* [Supplied information]:
== == ==

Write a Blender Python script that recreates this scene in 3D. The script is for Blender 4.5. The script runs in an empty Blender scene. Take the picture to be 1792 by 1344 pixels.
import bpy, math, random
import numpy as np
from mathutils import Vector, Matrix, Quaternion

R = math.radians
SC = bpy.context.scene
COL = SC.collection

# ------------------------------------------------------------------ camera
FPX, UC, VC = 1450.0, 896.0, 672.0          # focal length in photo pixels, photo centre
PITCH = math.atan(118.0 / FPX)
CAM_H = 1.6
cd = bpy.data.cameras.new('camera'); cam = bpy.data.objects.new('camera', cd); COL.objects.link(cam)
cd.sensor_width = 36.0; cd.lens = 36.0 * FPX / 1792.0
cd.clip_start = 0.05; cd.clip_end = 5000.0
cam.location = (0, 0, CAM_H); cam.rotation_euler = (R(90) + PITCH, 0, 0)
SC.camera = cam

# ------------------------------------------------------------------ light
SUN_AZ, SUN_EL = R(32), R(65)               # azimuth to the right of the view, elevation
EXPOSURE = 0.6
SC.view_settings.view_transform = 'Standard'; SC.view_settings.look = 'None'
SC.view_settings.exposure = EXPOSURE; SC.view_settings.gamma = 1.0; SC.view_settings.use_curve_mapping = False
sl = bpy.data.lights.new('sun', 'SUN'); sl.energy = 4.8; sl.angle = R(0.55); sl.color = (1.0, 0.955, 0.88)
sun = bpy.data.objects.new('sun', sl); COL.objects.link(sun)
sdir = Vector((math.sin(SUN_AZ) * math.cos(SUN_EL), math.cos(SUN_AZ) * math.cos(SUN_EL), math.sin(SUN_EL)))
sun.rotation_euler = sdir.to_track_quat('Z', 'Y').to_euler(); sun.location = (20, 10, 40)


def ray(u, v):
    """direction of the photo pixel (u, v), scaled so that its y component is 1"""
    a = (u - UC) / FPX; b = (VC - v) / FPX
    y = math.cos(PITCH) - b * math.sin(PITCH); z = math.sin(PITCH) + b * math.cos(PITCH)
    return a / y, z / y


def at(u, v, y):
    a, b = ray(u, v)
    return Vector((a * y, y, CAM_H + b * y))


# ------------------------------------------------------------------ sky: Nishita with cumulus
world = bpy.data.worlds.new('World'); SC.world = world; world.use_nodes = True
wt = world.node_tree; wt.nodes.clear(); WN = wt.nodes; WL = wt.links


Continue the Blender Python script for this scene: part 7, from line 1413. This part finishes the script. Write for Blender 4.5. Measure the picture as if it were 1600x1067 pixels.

== == ==

* [Instructions to follow]: Gather each line holding the string "Python".

* [Solution for this exercise]:
Write a Blender Python script that recreates this scene in 3D. The script is for Blender 4.5. The script runs in an empty Blender scene. Take the picture to be 1792 by 1344 pixels.
Continue the Blender Python script for this scene: part 7, from line 1413. This part finishes the script. Write for Blender 4.5. Measure the picture as if it were 1600x1067 pixels.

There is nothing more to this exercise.